Stop payments to all water companies now
What is needed is immediate action – by which I mean now and not in 1, 5, 10 or 20 years’ time.
Politicians and regulators have consistently failed to deliver and have shown themselves as not fit for purpose, so it is over to us, the consumer and general public. I suggest we ALL stop payments to ALL water companies NOW until we are happy with the way things are run and the overall service provided.
Large private monopolies need to be disbanded ASAP.
In any other walk of life, one would refuse to pay or demand money back for such an abject failure.
A national disgrace
The water industry is quite simply a national disgrace. Don't ever let those advocates of deregulation and the free market opine about privatisation again.
This brilliant series demonstrates literally how privatisation can kill both adults and children. The companies are traded from equity firm to equity firm, each time creaming off as much profit as they can get away with. The Environment Agency is complicit and politicians do nothing.
The Tories who created this monstrosity should hang their heads in collective shame. Labour too. The first act of Starmer should have been to pass an emergency enabling Bill to renationalise each company without compensation.

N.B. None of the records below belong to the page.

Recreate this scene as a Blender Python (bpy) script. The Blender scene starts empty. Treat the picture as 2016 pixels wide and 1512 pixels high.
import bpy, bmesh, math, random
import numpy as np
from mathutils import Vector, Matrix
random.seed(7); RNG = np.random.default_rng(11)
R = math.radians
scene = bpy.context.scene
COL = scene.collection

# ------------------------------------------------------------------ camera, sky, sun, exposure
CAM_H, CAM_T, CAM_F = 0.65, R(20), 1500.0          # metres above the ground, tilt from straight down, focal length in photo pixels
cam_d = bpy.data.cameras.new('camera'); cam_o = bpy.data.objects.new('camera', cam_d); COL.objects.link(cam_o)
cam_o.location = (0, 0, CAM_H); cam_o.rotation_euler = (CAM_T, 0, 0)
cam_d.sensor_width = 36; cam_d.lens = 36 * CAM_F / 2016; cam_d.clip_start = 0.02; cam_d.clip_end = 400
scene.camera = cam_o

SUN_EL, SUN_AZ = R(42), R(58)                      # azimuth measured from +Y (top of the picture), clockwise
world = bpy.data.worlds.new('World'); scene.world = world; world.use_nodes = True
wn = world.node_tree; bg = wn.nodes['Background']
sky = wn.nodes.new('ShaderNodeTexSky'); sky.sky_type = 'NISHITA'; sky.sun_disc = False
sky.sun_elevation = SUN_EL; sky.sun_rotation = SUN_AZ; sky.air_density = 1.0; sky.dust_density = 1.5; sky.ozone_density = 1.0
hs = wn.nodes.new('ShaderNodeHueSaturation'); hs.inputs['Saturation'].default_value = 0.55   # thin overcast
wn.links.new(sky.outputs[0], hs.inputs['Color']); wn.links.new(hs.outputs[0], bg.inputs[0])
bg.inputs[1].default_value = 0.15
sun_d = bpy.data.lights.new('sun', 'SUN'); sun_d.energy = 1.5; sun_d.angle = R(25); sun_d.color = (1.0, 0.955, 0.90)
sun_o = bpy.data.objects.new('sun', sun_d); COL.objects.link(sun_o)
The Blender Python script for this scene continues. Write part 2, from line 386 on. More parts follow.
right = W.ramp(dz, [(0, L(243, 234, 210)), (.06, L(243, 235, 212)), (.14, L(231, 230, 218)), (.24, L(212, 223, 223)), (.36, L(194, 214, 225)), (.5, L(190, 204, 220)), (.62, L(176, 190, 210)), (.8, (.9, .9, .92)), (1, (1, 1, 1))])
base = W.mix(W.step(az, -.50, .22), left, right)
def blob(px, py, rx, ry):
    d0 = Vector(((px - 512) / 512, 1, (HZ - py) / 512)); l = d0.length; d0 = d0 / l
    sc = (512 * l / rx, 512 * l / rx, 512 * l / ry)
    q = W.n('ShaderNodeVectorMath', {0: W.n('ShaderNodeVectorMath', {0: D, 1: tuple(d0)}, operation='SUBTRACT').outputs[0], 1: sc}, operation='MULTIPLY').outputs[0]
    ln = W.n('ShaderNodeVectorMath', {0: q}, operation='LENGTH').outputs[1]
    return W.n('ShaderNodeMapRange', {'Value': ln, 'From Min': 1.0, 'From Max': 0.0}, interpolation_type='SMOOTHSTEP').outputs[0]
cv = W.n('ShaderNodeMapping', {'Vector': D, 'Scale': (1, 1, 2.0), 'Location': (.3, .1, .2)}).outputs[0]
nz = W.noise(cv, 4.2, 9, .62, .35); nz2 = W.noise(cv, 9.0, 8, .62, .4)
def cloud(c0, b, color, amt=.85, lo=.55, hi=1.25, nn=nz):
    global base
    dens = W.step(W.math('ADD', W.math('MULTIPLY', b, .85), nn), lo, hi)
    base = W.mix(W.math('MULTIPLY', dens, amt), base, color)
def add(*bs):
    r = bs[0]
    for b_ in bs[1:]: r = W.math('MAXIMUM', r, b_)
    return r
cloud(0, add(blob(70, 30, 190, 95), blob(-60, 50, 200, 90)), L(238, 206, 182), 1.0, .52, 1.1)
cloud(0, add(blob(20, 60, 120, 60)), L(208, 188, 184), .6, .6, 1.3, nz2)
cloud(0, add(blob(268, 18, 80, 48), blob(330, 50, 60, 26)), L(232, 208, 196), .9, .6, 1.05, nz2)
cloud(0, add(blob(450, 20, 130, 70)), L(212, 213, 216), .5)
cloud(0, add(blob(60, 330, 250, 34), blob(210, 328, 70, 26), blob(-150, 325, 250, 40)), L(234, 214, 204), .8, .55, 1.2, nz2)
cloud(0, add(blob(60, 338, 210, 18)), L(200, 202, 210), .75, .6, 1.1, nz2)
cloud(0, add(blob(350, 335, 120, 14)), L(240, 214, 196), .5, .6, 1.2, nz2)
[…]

We have been gifted a Third World water and sewerage industry by the spivs and racketeers who would love to do the same to the NHS.
The true reason for Brexit
This film shows the true reason for Brexit. Sewage-polluted rivers and coastlines do not conform with EU water directives; the Government knows this. Apart from fines, it would cost the Government hundreds of billions to get sewage pollution under control to match the EU water directive – money the Government does not have and the water companies won't spend. So the only solution is to leave the EU so that the EU water directive no longer applies: government happy as it doesn't have to fork out money it doesn't have, water companies happy as it is business as usual. The only loser is the consumer, the little man or woman – but hey, what's new?
Some of the comments have been edited for this article for brevity and clarity.